In another time and place these YAAAAS QUEEN HillGAF zealots would not be out of place in say the Khmer Rouge going by their behavior here doing the primaries and leading up to the election.

Anyone that did not accept their dogma and fall in on the DNC party line was forced to engage in Maoist self-confession for the crime of supporting a people's candidate over a Wall Street hack and then would exit the thread to be metaphorically executed (banned) for what they confessed as in the film The Killing Fields.

Is it any wonder that millennial don't want anything to do with the morally and intellectually bankrupt Democratic Party and would rather just stay home?

that's a lot of words to say a whole lot of nothin

the peoples candidate also lost by 3 million votes, but keep bringing up the entire cult of personality stuff like it means anything.
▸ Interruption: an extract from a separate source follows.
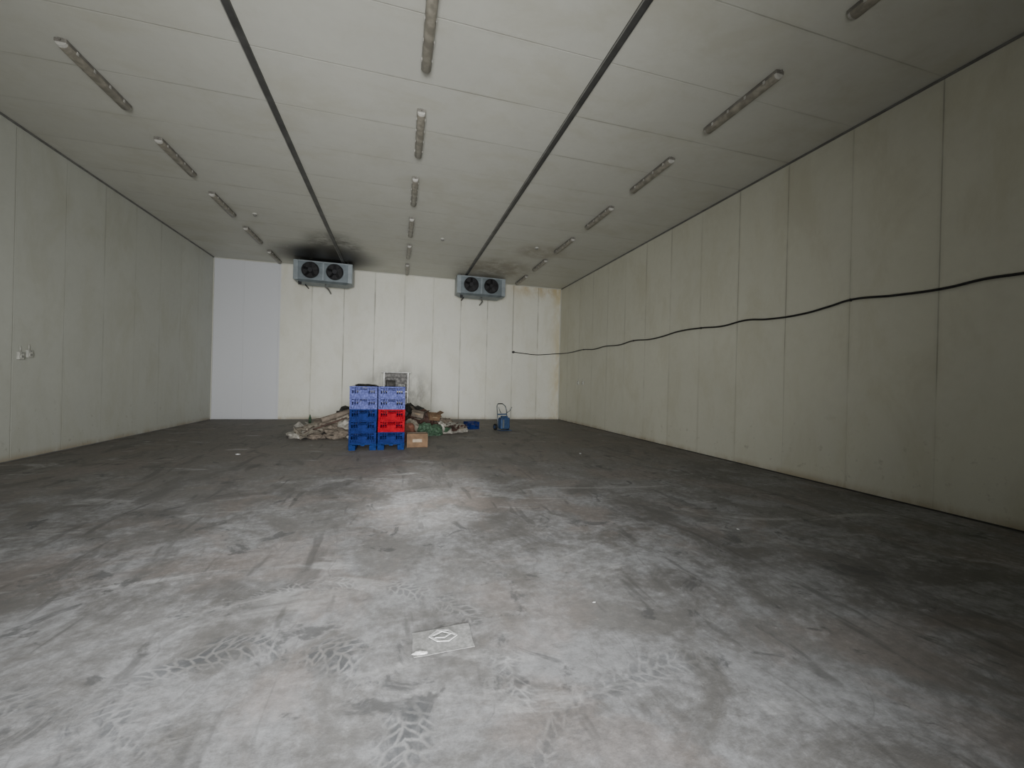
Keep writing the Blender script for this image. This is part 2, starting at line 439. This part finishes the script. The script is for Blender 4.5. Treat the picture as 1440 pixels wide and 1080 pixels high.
for y in (13.94, 10.61, 7.84, 4.64, 2.0):
    z = min(pts, key=lambda p: abs(p[1] - y))[2]; b.box((XR - .021, y, z), (.038, .014, .045), 0, None, .004)
b.obj(parent=cab)

def socket(loc, rot):
    b = MB("wall_socket", [m_white, m_sock])
    b.box((0, -.02, 0), (.10, .04, .13), 0, None, .008); b.cyl((0, -.05, -.015), (0, -.04, -.015), .035, 0, 20)
    b.cyl((0, -.053, -.015), (0, -.049, -.015), .020, 1, 16); b.box((0, -.045, .045), (.03, .012, .015), 1)
    b.cyl((0, -.015, .065), (0, -.015, .16), .008, 0, 8)
    return b.obj(loc, rot)
socket((XR, 14.35, 1.58), (0, 0, math.radians(-90))); socket((XR, 13.95, 1.58), (0, 0, math.radians(-90)))
socket((XL, 9.05, 1.80), (0, 0, math.radians(90))); socket((XL, 8.88, 1.76), (0, 0, math.radians(90)))
for p in ((1.16, 11.8), (3.93, 11.6), (-3.5, 11.6)):
    b = MB("ceiling_sensor", [m_white, m_sock]); b.cyl((0, 0, -.03), (0, 0, 0), .06, 0, 24); b.cyl((0, 0, -.06), (0, 0, -.03), .03, 1, 16, .045); b.obj((*p, H))

# ------------------------------------------------------------------ crates and pallets
def crate_mesh(name, mat):
    b = MB(name, [mat, m_black]); W, D, h = .56, .385, .243
    b.box((0, 0, .008), (W - .03, D - .03, .012))
    for z, hh, gx in ((.012, .022, .012), (h - .014, .024, 0), (.085, .010, .010), (.165, .010, .010), (.192, .008, .010)):
        for s in (-1, 1):
            b.box((0, s * (D / 2 - .008 - gx / 2), z), (W - gx, .016, hh)); b.box((s * (W / 2 - .008 - gx / 2), 0, z), (.016, D - gx - .032, hh))
    for sx in (-1, 1):
        for sy in (-1, 1): b.box((sx * (W / 2 - .022), sy * (D / 2 - .022), h / 2), (.036, .036, h - .012), 0, None, .004)
    n = 12
    for i in range(1, n):
        x = -W / 2 + W * i / n
        top = .16 if abs(x) < .075 else h - .02
        for s in (-1, 1): b.box((x, s * (D / 2 - .014), (top + .02) / 2), (.011, .010, top - .02))
    for i in range(1, 8):
        y = -D / 2 + D * i / 8
        for s in (-1, 1): b.box((s * (W / 2 - .014), y, h / 2), (.010, .011, h - .03))
    for s in (-1, 1):
        b.box((0, s * (D / 2 - .012), .120), (.17, .010, .060)); b.box((-.085, s * (D / 2 - .012), .19), (.012, .014, .06)); b.box((.085, s * (D / 2 - .012), .19), (.012, .014, .06))
        b.box((-.19, s * (D / 2 - .013), .052), (.10, .008, .055)); b.box((.19, s * (D / 2 - .013), .052), (.10, .008, .055))
        b.box((-.21, s * (D / 2 - .013), .178), (.07, .008, .03)); b.box((.21, s * (D / 2 - .013), .178), (.07, .008, .03))
    for s in (-1, 1):
        b.box((0, s * (D / 2 - .024), .055), (W - .07, .004, .07)); b.box((s * (W / 2 - .024), 0, .055), (.004, D - .07, .07))
    return b.mesh()
crates = {k: crate_mesh("plastic_crate", m) for k, m in (("b", m_blue), ("f", m_blue2), ("r", m_red))}
pb = MB("plastic_pallet", [m_palb]); PW, PD, PH = .565, .80, .14
for i in range(7): pb.box((0, -PD/2 + .05 + i * .1167, PH - .012), (PW, .09, .024), 0, None, .004)
for sx in (-1, 0, 1): pb.box((sx * (PW/2 - .04), 0, PH - .035), (.08, PD - .02, .026))
for sx in (-1, 1):
    for sy in (-1, 0, 1):
        pb.box((sx * (PW/2 - .075), sy * (PD/2 - .07), .055), (.14, .13, .10), 0, None, .012)
    pb.box((sx * (PW/2 - .075), 0, .008), (.13, PD - .02, .016))
pm = pb.mesh()
PX = (-.667, -.088); PY = 9.18 + PD / 2
for ip, px in enumerate(PX):
    inst("plastic_pallet", pm, (px, PY, 0))
    for row in (0, 1):
        y = PY + (-.2 if row == 0 else .2)
        order = ["b", "b", "b", "f", "f"] if ip == 0 else ["b", "r", "r", "f", "f"]
        if row == 1: order = ["b"] * 5
        if ip == 0 and row == 0: order = ["b", "b", "b", "f", "f"]
        for i, kk in enumerate(order):
            inst("plastic_crate", crates[kk], (px + random.uniform(-.006, .006), y, PH + .001 + i * .2435), (0, 0, random.uniform(-.006, .006)))

# ------------------------------------------------------------------ rubbish helpers
def bag(name, mat, loc, size, seed, parent=None, rough=1.0, rz=0):
    bm = bmesh.new(); bmesh.ops.create_icosphere(bm, subdivisions=4, radius=1)
    off = Vector((seed * 3.1, seed * 1.7, seed * .9))
    for v in bm.verts:
        p = v.co.copy()
        d = 1 + .38 * rough * noise.noise(p * 1.3 + off) + .22 * rough * noise.noise(p * 3.1 + off) 
        rdg = 1 - abs(noise.noise(p * 4.3 - off)) * 2
        d += .10 * rough * rdg + .05 * rough * noise.noise(p * 10 + off)
        q = p * d; q.z = max(q.z, -.45)
        v.co = Vector((q.x * size[0] / 2, q.y * size[1] / 2, (q.z + .45) * size[2] / 1.5))
    for f in bm.faces: f.smooth = rough < .8
    me = bpy.data.meshes.new(name); bm.to_mesh(me); bm.free(); me.materials.append(mat)
    return inst(name, me, loc, (0, 0, rz), parent)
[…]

But it's true, we need a winner. Someone who hasn't lost any elections. Bernie 2020!
 
Literally every demographic drops in participation in midterm elections. How the fuck is this news?

I'd much much much rather have the far more useful comparison to 2010 or 2014.
 

Principate

Saint Titanfall
For as long as I can remember people have been trying to get the young vote out there and cycle over cycle its slipping. Angry posts and finger wagging doesnt fix it either. So its keep the cycle going or create a modern system that'll get a "millennial" to participate. Your concern about foreign meddling is valid though.
How about trying more grass roots leftist candidates?
 

jfkgoblue

Member
I have to think this is attributed mainly to the loss of faith in our political system. This is a generation that grew up on George W. Bush, then voted Barack Obama in only to watch the Republicans shut down the government and block any bill they can. And well, Donald Trump. The government has become largely ineffective and unable to get anything done due to bipartisan politics. The days of compromise are gone. Not to mention the gerrymandering that occurred while Obama was in office. Gerrymandering makes many liberal votes (millennials are a big part of this group) useless. Voter drop off is due to despair really. It has nothing to do with laziness or being useless. It's easy to blame people and call them names without looking at the real problem.
People throw out gerrymandering as if it's the cause of Trump. It isn't.

Republicans hold both the White House, and the US Senate, and you cannot blame that on gerrymandering.
 

Acorn

Member
They need someone to connect with them like Corbyn has here. First time in god knows when the young actually turned up.